One fitness craze in 2010 involved ‘barefoot’ running. This craze saw people trading in their running shoes for a running ‘sock’ and heading outside.

People who support this form of exercise say that wearing trainers or running shoes can actually make you more prone to injury as you’re encouraged to run in a way that’s non-natural. Other supposed benefits of barefoot running are that the tiny muscles found in feet, ankles and legs become stronger which also reduces the risk of sustaining an injury.

There are still some followers of the trend, but it’s not as popular as it was when it started. Be careful if you’re considering barefoot running though — experts have said that switching to this type of running without properly transitioning can lead to injuries. Instead, practise walking barefoot first to get used to it.

Dog yoga

Dog yoga or ‘doga’ is the practise of involving dogs in yoga classes. You might think that this involves dogs exercising too, but it’s not really about that. People do their regular yoga classes and their dogs are off lead and free to move.

Sometimes the dogs are involved with the yoga moves, they might act as a weight for lifting or as a platform to backbend over. Some say that the practise of doga is relaxing for both the human and the dog, as a yoga class can be a calming environment for all. And, like normal yoga, doga is great for back pain relief and other musculoskeletal problems.

Other people have taken it a step further with cat and goat yoga…would you stretch it out with your pet?

Baby steps

This is a weird exercise that doesn’t seem to have phased out with time… crawling. It’s exactly what you think it would be — roaming around on the floor like babies would. But, in 2016, the workout became more and more talked about and specialist classes for crawling were even launched.

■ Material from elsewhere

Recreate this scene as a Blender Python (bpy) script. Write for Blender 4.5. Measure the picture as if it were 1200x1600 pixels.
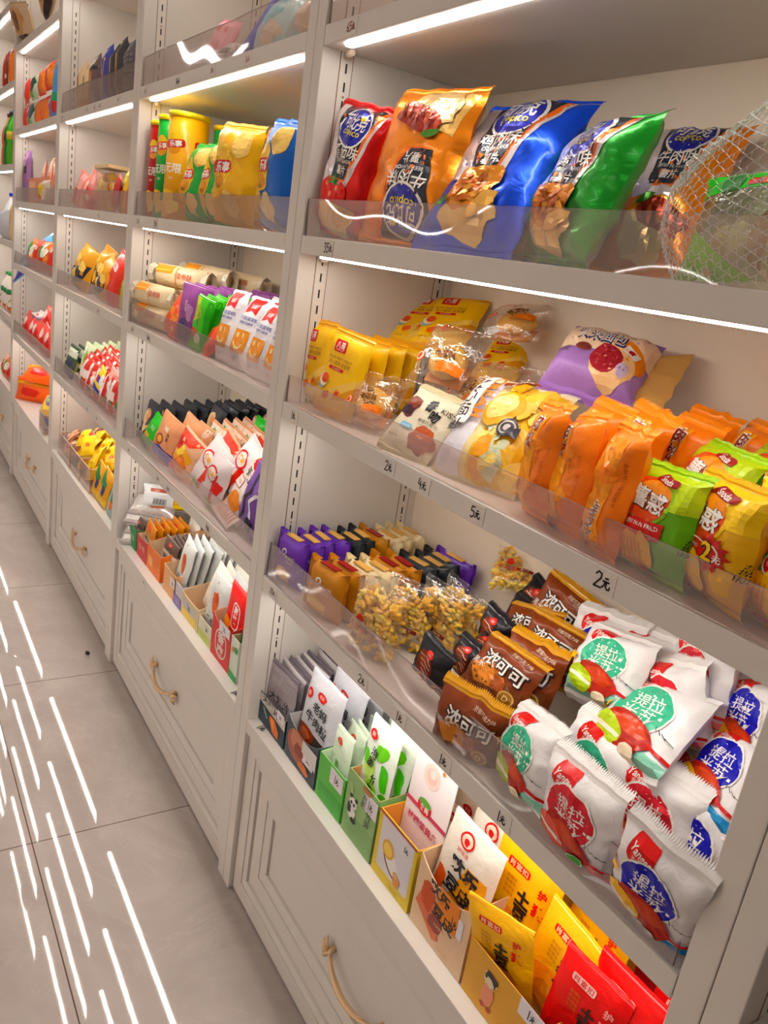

Beginners are advised to start off by crawling on their hands and knees, and as they become more advanced they should progress to propping themselves up on their toes and moving around. Benefits of the movement include working the core muscles and hip joints, improving flexibility and strength. Although you may feel strange doing it, crawling also works on skills such as balance, coordination and stability.

Specialists say however that you should avoid this sort of movement if you have any wrist, shoulder or neck problems as it can be tough on these areas.

Cardio with drumsticks

When at a gig, you might’ve noticed that it’s the drummers at the back of the stage who work up the most sweat. And, it’s not a coincidence that all drummers are prone to high-perspiration levels — it’s down to the moves that they’re busting. Originating in 2011, a class was launched that focused on these sorts of movements, and the craze spread!

The class involves lightly weighted drumsticks, an exercise sequence and some energetic music. Movements involve stretches, squats, lunges, reaches and drum solos — lots of ways to get heartbeats racing. Attendees say that the classes are for all abilities and is a great way to build strength and firm up muscles.